The Unpardonable Sin

By David Wilkerson

 

INTRODUCTION
A. Have I committed THE unpardonable sin? NO!

B. Could I commit an unpardonable sin? YES!

BODY

A. The historical interpretation of the unpardonable sin

1. The setting

a. The broad context

1) Preparation of the King (Mt 1:1-4:11)

2) Enunciation of the King’s principles (4:12-7:29)

3) Demonstration of the King’s power (8:1-11:1)

4) revelation of the King’s new program (11:2-13:53)

b.
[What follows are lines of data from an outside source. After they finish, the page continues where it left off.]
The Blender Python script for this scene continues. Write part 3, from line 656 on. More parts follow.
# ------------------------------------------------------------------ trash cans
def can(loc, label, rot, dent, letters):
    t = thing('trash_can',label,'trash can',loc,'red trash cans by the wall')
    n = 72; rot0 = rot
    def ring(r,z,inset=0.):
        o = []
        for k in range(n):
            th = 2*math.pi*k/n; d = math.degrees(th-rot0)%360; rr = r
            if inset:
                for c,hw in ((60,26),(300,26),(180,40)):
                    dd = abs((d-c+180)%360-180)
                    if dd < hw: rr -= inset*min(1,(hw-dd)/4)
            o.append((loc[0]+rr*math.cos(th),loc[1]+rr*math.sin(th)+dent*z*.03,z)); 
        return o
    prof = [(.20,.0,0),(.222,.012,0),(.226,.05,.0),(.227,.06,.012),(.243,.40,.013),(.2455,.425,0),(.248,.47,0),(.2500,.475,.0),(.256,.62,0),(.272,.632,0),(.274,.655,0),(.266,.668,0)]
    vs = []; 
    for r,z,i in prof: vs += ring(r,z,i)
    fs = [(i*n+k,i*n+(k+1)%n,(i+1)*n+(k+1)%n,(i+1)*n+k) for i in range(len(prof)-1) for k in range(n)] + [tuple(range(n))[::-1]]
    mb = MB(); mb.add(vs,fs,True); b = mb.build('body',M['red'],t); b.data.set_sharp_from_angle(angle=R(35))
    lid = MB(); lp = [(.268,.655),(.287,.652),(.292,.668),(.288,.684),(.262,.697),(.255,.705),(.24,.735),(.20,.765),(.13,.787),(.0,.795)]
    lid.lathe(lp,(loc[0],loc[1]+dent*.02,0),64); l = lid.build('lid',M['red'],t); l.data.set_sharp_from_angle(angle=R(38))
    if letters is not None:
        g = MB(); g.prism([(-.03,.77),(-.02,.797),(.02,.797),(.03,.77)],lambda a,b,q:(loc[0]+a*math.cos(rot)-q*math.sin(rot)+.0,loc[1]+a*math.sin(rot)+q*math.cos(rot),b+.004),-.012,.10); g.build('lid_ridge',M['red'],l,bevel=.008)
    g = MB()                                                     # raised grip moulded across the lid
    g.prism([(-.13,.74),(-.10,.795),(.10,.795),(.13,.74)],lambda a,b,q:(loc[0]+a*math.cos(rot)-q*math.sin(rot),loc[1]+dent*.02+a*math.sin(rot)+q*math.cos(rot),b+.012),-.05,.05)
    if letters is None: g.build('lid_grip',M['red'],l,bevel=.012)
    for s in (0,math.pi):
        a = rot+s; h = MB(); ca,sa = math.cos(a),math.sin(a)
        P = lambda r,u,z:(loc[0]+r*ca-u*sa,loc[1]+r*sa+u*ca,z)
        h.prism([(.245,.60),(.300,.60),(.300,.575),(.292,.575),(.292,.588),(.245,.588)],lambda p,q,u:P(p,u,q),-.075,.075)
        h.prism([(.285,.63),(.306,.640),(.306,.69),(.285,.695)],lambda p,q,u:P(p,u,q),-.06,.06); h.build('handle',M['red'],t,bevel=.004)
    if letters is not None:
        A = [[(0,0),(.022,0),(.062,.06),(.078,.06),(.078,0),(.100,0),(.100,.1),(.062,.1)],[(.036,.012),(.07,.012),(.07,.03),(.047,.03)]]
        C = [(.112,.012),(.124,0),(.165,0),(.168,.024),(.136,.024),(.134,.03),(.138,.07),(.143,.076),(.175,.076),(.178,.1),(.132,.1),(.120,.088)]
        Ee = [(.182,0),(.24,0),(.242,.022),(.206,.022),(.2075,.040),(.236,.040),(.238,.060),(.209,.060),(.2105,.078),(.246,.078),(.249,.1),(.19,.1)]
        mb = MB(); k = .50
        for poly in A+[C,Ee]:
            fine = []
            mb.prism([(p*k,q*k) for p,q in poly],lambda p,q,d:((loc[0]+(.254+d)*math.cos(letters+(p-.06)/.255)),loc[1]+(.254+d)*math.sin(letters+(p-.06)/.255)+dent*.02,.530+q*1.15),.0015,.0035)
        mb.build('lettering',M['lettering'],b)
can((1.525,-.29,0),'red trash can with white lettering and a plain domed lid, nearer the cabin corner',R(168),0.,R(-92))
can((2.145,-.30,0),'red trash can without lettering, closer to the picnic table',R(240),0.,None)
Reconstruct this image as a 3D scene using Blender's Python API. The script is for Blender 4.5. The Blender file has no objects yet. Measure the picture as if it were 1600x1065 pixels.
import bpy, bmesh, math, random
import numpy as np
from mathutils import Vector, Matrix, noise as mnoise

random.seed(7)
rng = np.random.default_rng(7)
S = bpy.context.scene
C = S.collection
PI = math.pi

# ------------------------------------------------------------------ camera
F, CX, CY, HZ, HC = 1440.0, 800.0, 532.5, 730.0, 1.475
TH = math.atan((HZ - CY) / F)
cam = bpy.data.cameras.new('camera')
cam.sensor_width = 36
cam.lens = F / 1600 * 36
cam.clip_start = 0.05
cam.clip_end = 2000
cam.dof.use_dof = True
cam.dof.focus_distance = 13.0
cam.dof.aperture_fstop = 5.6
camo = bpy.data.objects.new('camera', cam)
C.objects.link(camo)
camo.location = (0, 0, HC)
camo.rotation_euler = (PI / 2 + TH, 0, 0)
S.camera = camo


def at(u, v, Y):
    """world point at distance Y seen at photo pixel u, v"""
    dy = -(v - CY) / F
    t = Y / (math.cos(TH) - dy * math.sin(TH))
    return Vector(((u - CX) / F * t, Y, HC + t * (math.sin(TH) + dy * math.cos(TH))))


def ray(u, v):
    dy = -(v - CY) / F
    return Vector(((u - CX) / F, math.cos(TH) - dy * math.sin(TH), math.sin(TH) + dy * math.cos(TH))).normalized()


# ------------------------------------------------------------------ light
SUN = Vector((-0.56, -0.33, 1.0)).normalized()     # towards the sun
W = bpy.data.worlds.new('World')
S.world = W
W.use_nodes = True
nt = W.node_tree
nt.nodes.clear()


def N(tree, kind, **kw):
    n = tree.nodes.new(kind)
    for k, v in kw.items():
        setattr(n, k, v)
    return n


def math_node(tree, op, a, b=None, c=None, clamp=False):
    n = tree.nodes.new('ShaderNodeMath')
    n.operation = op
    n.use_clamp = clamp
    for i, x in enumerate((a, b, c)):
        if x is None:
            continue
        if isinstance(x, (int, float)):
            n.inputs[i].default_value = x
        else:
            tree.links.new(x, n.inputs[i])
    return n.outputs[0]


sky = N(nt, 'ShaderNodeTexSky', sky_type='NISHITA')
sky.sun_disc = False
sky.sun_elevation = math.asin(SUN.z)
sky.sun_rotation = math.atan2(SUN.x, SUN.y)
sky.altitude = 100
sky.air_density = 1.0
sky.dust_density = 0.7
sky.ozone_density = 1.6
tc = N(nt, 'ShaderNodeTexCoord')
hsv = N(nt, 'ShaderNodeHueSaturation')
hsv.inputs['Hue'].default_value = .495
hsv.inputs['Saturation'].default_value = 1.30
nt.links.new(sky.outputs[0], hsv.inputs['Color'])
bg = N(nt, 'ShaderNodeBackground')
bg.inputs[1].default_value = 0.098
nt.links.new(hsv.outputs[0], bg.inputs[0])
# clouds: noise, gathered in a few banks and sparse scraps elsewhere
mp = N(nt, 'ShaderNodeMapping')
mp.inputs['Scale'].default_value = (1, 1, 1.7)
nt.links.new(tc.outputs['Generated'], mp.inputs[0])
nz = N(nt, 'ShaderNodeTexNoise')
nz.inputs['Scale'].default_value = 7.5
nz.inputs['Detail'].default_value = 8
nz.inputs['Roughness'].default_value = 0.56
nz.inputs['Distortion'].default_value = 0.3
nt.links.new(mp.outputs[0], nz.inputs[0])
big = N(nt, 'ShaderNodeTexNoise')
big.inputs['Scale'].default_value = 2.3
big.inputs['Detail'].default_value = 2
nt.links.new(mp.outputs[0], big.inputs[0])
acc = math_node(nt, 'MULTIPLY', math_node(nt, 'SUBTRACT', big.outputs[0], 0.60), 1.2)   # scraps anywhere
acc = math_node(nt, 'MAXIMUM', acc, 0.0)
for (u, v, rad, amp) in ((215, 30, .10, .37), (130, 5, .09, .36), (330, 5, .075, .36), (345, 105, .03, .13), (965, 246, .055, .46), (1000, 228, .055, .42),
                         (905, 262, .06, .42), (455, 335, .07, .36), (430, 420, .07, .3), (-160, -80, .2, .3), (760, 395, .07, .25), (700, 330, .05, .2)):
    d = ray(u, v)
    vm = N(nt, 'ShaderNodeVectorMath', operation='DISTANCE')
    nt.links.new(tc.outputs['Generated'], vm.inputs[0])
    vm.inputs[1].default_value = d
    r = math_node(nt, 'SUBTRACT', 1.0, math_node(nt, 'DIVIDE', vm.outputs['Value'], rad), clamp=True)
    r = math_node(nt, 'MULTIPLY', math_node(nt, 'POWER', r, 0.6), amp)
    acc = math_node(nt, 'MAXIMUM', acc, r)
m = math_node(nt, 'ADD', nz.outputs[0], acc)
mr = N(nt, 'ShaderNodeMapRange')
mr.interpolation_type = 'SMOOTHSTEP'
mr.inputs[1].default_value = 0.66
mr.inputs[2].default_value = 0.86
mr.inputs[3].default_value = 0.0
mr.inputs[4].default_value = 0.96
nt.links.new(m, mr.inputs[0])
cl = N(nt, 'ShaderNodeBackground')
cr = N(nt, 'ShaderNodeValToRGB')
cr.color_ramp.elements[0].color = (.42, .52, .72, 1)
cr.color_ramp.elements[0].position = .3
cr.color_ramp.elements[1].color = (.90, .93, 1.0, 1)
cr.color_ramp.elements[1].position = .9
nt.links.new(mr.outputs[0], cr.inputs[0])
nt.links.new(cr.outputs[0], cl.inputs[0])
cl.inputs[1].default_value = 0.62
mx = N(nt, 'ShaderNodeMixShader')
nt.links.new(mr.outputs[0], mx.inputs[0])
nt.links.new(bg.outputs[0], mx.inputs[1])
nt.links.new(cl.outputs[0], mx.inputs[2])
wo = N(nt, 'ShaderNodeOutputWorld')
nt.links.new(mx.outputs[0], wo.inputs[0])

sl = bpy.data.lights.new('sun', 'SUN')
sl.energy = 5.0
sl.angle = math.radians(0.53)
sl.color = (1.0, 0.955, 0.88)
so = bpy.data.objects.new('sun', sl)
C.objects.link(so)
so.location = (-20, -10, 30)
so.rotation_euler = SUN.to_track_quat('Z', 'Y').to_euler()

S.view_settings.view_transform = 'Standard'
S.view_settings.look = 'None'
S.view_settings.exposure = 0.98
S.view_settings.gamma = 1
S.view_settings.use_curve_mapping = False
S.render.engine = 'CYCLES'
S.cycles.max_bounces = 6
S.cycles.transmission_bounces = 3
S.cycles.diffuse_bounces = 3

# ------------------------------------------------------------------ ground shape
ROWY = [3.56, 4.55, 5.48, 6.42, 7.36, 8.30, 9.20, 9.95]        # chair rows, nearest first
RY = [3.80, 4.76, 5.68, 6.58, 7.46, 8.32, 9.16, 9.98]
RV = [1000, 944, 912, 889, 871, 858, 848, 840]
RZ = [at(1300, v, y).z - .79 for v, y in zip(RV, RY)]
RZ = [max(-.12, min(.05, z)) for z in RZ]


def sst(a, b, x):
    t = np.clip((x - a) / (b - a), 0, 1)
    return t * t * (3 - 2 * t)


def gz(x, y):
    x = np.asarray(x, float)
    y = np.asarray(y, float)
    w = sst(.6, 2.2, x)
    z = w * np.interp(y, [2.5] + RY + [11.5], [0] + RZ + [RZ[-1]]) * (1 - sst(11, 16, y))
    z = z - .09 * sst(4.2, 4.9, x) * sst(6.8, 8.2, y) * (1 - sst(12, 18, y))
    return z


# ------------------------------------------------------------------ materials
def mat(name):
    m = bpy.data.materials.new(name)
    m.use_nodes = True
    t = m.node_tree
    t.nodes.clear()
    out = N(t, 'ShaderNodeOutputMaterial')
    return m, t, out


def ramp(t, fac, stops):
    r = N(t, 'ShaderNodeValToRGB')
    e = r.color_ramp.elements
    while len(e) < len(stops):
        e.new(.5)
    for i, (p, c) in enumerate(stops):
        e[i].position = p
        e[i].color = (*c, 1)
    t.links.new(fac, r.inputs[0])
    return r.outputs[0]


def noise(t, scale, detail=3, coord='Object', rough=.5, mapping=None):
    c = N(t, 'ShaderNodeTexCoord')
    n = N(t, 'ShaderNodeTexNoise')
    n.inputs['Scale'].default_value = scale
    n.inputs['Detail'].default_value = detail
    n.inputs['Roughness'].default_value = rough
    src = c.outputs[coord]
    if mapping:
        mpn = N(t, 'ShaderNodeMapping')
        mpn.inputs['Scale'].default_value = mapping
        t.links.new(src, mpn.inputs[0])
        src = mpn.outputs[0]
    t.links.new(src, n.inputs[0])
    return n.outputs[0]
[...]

The immediate context

1) The announcement of the rejection (11:2-30)

a) Repudiation of the Herald and King (11:2-19)

b) Retribution to come (11:20-24)

c) Response to rejection (11:25-30

2) Development of opposition (12:1-30)

Note the dual response of fame and flame in chapters 8-12. By the way of fame, His popularity grows from that of a man who is marveled at by the multitudes to that of one who receives respect of the multitudes as Messiah. On the other hand, the flame grows from the charge of blasphemy in 9:3 to the gathering of a council to destroy Him in 12:14, after which they charge Him with Satanic partnership.

2. The character of the sin

a. It is against the Holy Spirit (Why is the sin against the Holy Spirit greater than against the Son of Man?)

1) The term “Son of Man” is a clue. It looks at Him in His life on earth. Compare Phillipians 2. Our Lord has surrendered the insignia of His majesty; thus, it was possible for misconceptions to arise. Sin against Him in such circumstances is not blameless, but it was pardonable. Compare the statement of Christ on the cross, “Father, forgive them, for they know not what they do.”

2) But when the Holy Spirit testified to a man’s heart that this is of God and the man resists, then he
resists the testimony of the Holy Spirit, in addition to the witness of the Son of Man Himself. In other
words, he rejects with his eyes wide open. he is not rejecting in ignorance, but is guilty of willful
rejection. Compare John 16 and the convicting ministry of the Holy Spirit.

b. It charges Christ with the use of Satanic power

c. It involves the personal presence of the Lord and of Israel

d. It is deliberate, final rejection of the King’s Person This is why it is unpardonable. It is like Israel saying
to the credentials of heaven, “These are not the credentials of heaven, but the credentials of hell.”

B. The present application of the unpardonable sin

1. Never does our Lord of the New Testament speak of the unpardonable sin today

a. Cannot be committed today

b. The presence of Christ and Israel was necessary

2. An unpardonable sin can be committed today

a. It is the final and willful rejection of Jesus Christ as attested to our hearts by the Holy Spirit

b. Thus, we may still have the same attitude that those guilty of the unpardonable sin had

3. This should distinguish from the Sin Unto Death

a. The unpardonable sin relates only to the unsaved and only to the specific sin of willful rejection to the inner testimony of the work of the Holy Spirit

b. The sin unto death relates to the saved and it is not a specific sin but rather an act which climaxes a progression of sinful actions which lead to the physical death — not spiritual death — of the Christian. Compare 1Cor 11:30 and 1Jn 5:16-17

CONCLUSION

Is it possible for a man to reach that place where there is no hope?

A. Surely — you can finally impaire the natural facility for receiving. Compare Herod (Lk 23:6). Our Lord never spoke to Herod after he had made his decision. Compare also Pharaoh.

B. We don’t know when a person may commit this final rejection. Two things should be emphasized. First, one dare not trifle with God. There is a line that is crossed when the call of the Spirit is lost. Second, if one is concerned about his personal salvation, it is quite obvious that he has not crossed over that line; thus, there is no reason for a person to despair, thinking he cannot come to Christ because of previous rejection. The Lord’s invitation is still open, “Behold, I stand at the door, I will come in to him, and will sup with
him, and he with me” (Rev 3:20). Again, “Come unto me, all ye that labour and are heavy laden, and I will give you rest” (Mt 11:28).